_YOUR OBJECTIVE:_
From the line containing "flip=csg < 0))" through the line containing "tag(link_mesh('wall_chamber', me, M['chamber']), 'dark", retype each line exactly; include both end lines and nothing beyond them.

_SUPPLIED MATERIAL:_
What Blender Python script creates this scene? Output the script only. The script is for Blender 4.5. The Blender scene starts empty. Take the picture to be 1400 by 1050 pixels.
* * *
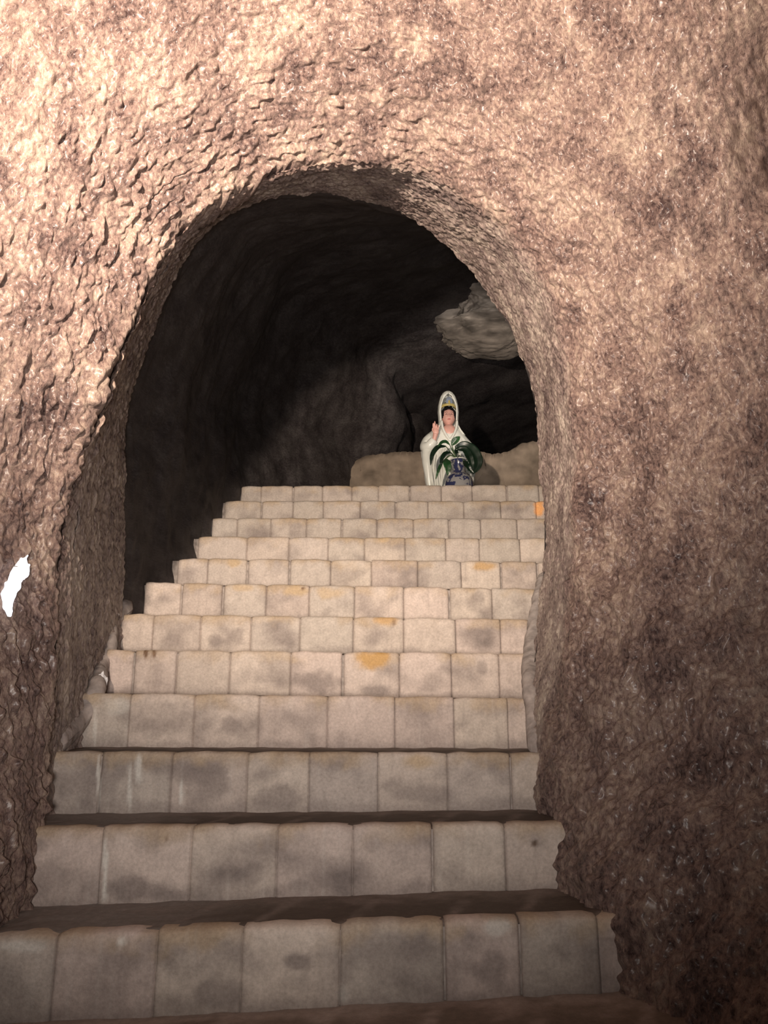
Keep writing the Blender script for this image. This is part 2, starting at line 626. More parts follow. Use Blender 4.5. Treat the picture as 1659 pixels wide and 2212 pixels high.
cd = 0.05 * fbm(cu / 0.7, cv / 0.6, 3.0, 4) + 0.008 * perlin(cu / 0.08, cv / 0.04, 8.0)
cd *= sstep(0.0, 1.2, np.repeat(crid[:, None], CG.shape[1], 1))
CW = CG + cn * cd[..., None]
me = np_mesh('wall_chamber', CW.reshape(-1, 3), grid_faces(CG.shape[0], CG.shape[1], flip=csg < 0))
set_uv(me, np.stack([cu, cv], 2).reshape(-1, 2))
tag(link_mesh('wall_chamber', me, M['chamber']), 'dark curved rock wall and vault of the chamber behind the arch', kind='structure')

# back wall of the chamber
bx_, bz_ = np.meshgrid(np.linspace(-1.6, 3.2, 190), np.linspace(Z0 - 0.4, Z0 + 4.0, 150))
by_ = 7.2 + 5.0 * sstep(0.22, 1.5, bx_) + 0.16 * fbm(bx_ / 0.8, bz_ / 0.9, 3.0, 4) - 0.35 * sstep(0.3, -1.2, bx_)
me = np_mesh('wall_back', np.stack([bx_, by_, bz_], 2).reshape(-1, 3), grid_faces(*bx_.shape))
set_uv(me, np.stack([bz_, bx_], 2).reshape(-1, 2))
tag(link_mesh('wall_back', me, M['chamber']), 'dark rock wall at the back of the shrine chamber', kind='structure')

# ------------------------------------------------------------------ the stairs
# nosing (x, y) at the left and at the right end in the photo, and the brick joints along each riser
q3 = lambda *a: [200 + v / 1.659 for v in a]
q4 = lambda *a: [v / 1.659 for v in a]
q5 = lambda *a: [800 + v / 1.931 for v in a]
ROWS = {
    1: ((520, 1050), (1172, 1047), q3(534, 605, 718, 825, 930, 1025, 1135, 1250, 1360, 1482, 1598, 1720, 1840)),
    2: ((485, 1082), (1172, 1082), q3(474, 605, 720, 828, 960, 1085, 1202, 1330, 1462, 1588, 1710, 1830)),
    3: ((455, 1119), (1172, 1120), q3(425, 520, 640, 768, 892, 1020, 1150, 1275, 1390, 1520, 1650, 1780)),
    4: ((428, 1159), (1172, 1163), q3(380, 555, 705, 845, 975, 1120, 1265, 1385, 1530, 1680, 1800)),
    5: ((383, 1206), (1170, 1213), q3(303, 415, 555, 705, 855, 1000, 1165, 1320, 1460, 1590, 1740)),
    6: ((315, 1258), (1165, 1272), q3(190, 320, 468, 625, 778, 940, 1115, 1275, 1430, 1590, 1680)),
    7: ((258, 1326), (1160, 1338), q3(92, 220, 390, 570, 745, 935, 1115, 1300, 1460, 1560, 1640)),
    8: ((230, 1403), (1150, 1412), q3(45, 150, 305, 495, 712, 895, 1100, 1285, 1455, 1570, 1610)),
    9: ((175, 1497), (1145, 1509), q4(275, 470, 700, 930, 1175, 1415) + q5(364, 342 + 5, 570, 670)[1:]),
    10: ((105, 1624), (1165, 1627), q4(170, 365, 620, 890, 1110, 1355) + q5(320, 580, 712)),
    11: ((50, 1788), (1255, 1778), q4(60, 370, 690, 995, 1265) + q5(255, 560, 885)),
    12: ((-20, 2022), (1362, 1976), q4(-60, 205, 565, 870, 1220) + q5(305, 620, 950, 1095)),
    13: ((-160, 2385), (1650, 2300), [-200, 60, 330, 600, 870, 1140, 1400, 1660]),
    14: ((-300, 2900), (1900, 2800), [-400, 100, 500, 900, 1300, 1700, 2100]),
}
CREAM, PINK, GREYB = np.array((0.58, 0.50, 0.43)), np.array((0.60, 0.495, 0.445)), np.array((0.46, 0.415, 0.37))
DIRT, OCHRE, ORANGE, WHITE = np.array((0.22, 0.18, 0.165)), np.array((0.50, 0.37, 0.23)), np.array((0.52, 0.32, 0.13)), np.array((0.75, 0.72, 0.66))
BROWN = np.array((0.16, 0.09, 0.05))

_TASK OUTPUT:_
me = np_mesh('wall_chamber', CW.reshape(-1, 3), grid_faces(CG.shape[0], CG.shape[1], flip=csg < 0))
set_uv(me, np.stack([cu, cv], 2).reshape(-1, 2))
tag(link_mesh('wall_chamber', me, M['chamber']), 'dark curved rock wall and vault of the chamber behind the arch', kind='structure')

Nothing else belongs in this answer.